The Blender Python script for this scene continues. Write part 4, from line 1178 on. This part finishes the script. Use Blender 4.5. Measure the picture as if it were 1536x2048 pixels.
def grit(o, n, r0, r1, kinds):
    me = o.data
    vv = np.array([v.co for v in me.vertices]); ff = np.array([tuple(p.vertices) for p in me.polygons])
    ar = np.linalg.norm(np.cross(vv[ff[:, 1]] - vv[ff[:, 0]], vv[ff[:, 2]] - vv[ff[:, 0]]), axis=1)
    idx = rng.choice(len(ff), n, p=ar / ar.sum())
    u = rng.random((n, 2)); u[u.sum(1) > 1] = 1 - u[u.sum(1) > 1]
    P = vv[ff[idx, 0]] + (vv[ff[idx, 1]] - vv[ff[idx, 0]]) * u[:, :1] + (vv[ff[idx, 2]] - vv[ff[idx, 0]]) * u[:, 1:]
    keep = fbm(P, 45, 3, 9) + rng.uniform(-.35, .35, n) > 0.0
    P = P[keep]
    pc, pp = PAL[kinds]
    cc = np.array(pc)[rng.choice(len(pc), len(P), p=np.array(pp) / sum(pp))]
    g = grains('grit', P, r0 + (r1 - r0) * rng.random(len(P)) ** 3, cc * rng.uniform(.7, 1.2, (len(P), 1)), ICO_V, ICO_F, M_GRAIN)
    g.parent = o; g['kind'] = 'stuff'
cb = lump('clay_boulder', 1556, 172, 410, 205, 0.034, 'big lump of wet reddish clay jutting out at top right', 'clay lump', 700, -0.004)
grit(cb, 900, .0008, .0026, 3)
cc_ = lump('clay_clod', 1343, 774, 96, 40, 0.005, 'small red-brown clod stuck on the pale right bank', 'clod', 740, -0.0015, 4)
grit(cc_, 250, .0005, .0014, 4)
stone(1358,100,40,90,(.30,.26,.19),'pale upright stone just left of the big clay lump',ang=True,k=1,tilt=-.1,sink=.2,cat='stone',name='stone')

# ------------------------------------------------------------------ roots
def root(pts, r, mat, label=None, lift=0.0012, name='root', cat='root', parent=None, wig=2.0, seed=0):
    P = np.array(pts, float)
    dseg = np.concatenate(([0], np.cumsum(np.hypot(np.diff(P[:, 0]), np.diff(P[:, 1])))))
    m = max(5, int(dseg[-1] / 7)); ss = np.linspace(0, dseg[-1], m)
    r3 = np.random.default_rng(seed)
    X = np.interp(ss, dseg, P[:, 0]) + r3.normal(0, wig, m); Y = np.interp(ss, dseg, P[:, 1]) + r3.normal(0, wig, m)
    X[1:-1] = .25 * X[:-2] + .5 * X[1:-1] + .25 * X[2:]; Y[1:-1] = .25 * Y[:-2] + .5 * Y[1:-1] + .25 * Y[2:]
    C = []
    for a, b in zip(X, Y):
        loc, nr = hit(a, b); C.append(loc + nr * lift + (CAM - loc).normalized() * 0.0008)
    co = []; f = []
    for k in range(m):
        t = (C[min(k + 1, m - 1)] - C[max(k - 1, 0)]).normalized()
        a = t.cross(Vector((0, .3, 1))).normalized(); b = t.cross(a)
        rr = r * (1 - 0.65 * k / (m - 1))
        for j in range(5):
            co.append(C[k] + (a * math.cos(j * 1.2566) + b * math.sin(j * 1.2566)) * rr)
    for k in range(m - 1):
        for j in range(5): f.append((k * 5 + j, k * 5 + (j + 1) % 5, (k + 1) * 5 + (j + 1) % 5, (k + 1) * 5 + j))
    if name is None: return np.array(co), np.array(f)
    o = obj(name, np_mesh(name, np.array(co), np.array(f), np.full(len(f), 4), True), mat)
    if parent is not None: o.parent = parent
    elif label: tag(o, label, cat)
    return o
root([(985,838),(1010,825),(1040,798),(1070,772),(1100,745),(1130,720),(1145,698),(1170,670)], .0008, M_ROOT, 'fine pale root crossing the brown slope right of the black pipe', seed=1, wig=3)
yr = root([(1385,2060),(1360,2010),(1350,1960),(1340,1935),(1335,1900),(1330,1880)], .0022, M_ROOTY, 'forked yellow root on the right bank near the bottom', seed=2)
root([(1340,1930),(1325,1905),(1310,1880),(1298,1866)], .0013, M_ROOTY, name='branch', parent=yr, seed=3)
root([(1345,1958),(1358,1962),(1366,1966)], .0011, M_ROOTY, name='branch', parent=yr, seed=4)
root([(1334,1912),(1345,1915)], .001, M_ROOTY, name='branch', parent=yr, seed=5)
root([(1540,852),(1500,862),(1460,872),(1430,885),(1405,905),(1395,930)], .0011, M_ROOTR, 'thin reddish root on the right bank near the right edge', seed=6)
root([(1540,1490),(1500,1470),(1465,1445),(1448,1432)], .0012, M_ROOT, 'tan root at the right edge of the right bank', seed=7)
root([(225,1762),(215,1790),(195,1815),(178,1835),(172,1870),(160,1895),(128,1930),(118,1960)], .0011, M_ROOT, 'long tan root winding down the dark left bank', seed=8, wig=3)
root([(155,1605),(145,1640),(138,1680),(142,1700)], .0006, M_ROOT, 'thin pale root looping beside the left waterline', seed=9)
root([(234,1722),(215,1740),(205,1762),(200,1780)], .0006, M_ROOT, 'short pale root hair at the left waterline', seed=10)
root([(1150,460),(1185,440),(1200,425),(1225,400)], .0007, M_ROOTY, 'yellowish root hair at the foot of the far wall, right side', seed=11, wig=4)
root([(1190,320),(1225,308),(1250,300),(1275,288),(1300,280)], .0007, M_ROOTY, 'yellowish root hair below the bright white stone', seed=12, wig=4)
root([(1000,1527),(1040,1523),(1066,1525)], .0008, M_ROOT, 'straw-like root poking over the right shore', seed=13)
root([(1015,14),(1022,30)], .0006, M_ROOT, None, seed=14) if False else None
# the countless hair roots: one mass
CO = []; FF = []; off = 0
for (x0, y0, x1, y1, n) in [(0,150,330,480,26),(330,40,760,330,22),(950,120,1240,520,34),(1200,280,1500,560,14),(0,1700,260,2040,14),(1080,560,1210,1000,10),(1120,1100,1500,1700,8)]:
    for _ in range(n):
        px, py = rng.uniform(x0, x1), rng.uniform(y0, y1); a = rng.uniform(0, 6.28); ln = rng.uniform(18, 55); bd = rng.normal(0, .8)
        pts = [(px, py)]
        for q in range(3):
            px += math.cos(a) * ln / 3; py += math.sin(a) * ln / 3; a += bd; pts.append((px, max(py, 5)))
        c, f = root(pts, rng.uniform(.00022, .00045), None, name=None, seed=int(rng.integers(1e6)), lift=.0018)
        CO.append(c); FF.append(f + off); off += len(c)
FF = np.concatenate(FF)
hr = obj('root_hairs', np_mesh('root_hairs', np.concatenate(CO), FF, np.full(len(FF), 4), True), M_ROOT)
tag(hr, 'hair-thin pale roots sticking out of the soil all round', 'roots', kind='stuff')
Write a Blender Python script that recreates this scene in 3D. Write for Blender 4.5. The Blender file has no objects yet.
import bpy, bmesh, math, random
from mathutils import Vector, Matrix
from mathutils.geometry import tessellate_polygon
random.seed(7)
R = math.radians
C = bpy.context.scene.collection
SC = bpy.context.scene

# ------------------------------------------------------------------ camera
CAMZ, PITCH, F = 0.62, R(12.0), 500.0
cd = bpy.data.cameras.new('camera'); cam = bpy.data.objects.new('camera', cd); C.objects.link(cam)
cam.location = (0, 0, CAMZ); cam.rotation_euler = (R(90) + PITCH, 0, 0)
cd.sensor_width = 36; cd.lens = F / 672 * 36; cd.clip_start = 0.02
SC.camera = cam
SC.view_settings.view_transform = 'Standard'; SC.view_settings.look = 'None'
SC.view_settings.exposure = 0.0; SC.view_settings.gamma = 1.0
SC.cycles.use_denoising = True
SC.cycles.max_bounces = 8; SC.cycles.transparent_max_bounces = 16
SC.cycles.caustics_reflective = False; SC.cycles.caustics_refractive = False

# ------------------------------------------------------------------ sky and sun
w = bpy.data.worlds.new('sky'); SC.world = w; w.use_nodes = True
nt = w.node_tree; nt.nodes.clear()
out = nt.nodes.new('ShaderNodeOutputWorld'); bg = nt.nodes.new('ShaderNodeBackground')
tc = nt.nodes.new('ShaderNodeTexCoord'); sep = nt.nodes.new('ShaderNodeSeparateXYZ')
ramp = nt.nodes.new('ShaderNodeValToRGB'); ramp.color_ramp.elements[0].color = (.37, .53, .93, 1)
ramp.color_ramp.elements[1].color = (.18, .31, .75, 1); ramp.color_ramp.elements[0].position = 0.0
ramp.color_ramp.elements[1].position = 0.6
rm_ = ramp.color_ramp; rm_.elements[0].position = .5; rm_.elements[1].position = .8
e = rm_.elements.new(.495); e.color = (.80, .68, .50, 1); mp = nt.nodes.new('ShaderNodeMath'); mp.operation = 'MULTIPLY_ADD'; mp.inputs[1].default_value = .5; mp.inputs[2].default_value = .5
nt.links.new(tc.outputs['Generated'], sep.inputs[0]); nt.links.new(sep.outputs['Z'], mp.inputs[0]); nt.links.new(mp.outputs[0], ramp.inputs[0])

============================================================

What is being asked:
Each line in the listing above that contains "Write" should be copied.

Written answer:
The Blender Python script for this scene continues. Write part 4, from line 1178 on. This part finishes the script. Use Blender 4.5. Measure the picture as if it were 1536x2048 pixels.
Write a Blender Python script that recreates this scene in 3D. Write for Blender 4.5. The Blender file has no objects yet.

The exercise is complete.